Short task: Quote all of the data exactly as given. Skip every picture it contains.
··· Dataset excerpt ···
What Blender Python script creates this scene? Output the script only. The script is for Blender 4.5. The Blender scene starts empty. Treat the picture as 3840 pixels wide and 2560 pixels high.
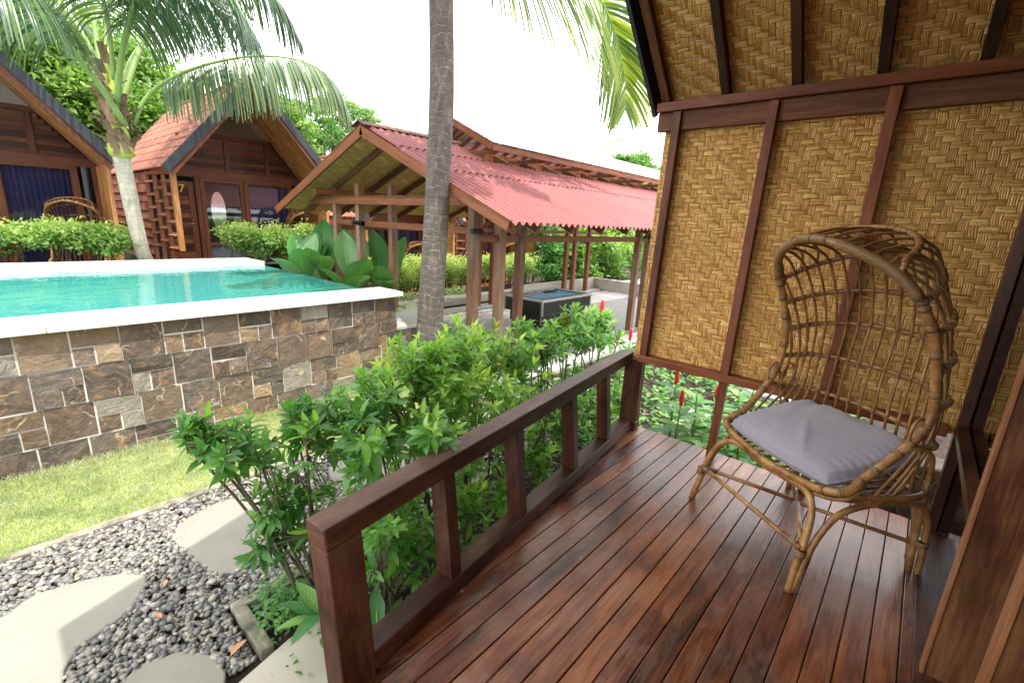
import bpy, math, random
import numpy as np
from mathutils import Vector, Matrix, Quaternion
random.seed(7); rng = np.random.default_rng(7)
C = bpy.context.scene.collection
sc = bpy.context.scene
pi = math.pi

# ------------------------------------------------------------------ camera
CF = np.array([0.73215314, 0.63316577, -0.25110336])
CR = np.array([0.66240584, -0.74773339, 0.04597042])
CU = np.array([0.15865147, 0.19998972, 0.96686805])
CO = np.array([0.0, 0.0, 1.5]); FP = 1731.698
cam = bpy.data.cameras.new("camera"); co = bpy.data.objects.new("camera", cam); C.objects.link(co)
cam.sensor_width = 36; cam.lens = FP / 3840 * 36; cam.clip_start = 0.02; cam.clip_end = 2000
co.matrix_world = Matrix(((CR[0], CU[0], -CF[0], CO[0]), (CR[1], CU[1], -CF[1], CO[1]), (CR[2], CU[2], -CF[2], CO[2]), (0, 0, 0, 1)))
sc.camera = co
def at(u, v, ax, val):
    d = CF + CR * (u - 1920) / FP - CU * (v - 1280) / FP
    t = (val - CO[ax]) / d[ax]
    return CO + t * d

# ------------------------------------------------------------------ world, sun, exposure
SUN = Vector((-0.095, -0.38, 0.92)).normalized()
elev = math.asin(SUN.z); azim = math.atan2(SUN.x, SUN.y)
w = bpy.data.worlds.new("World"); sc.world = w; w.use_nodes = True
nt = w.node_tree; nt.nodes.clear()
def nd(nt, t, **k):
    n = nt.nodes.new(t)
    for a, b in k.items():
        setattr(n, a, b)
    return n
out = nd(nt, 'ShaderNodeOutputWorld'); bg = nd(nt, 'ShaderNodeBackground'); bg.inputs[1].default_value = 0.12
sky = nd(nt, 'ShaderNodeTexSky', sky_type='NISHITA', sun_disc=False, sun_elevation=elev, sun_rotation=azim, dust_density=2.0, air_density=1.0)
tc = nd(nt, 'ShaderNodeTexCoord'); mp = nd(nt, 'ShaderNodeMapping'); mp.inputs['Scale'].default_value = (1.6, 1.6, 5.0)
no = nd(nt, 'ShaderNodeTexNoise'); no.inputs['Scale'].default_value = 1.4; no.inputs['Detail'].default_value = 7; no.inputs['Roughness'].default_value = .62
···
Response for this exercise:
What Blender Python script creates this scene? Output the script only. The script is for Blender 4.5. The Blender scene starts empty. Treat the picture as 3840 pixels wide and 2560 pixels high.
import bpy, math, random
import numpy as np
from mathutils import Vector, Matrix, Quaternion
random.seed(7); rng = np.random.default_rng(7)
C = bpy.context.scene.collection
sc = bpy.context.scene
pi = math.pi

# ------------------------------------------------------------------ camera
CF = np.array([0.73215314, 0.63316577, -0.25110336])
CR = np.array([0.66240584, -0.74773339, 0.04597042])
CU = np.array([0.15865147, 0.19998972, 0.96686805])
CO = np.array([0.0, 0.0, 1.5]); FP = 1731.698
cam = bpy.data.cameras.new("camera"); co = bpy.data.objects.new("camera", cam); C.objects.link(co)
cam.sensor_width = 36; cam.lens = FP / 3840 * 36; cam.clip_start = 0.02; cam.clip_end = 2000
co.matrix_world = Matrix(((CR[0], CU[0], -CF[0], CO[0]), (CR[1], CU[1], -CF[1], CO[1]), (CR[2], CU[2], -CF[2], CO[2]), (0, 0, 0, 1)))
sc.camera = co
def at(u, v, ax, val):
    d = CF + CR * (u - 1920) / FP - CU * (v - 1280) / FP
    t = (val - CO[ax]) / d[ax]
    return CO + t * d

# ------------------------------------------------------------------ world, sun, exposure
SUN = Vector((-0.095, -0.38, 0.92)).normalized()
elev = math.asin(SUN.z); azim = math.atan2(SUN.x, SUN.y)
w = bpy.data.worlds.new("World"); sc.world = w; w.use_nodes = True
nt = w.node_tree; nt.nodes.clear()
def nd(nt, t, **k):
    n = nt.nodes.new(t)
    for a, b in k.items():
        setattr(n, a, b)
    return n
out = nd(nt, 'ShaderNodeOutputWorld'); bg = nd(nt, 'ShaderNodeBackground'); bg.inputs[1].default_value = 0.12
sky = nd(nt, 'ShaderNodeTexSky', sky_type='NISHITA', sun_disc=False, sun_elevation=elev, sun_rotation=azim, dust_density=2.0, air_density=1.0)
tc = nd(nt, 'ShaderNodeTexCoord'); mp = nd(nt, 'ShaderNodeMapping'); mp.inputs['Scale'].default_value = (1.6, 1.6, 5.0)
no = nd(nt, 'ShaderNodeTexNoise'); no.inputs['Scale'].default_value = 1.4; no.inputs['Detail'].default_value = 7; no.inputs['Roughness'].default_value = .62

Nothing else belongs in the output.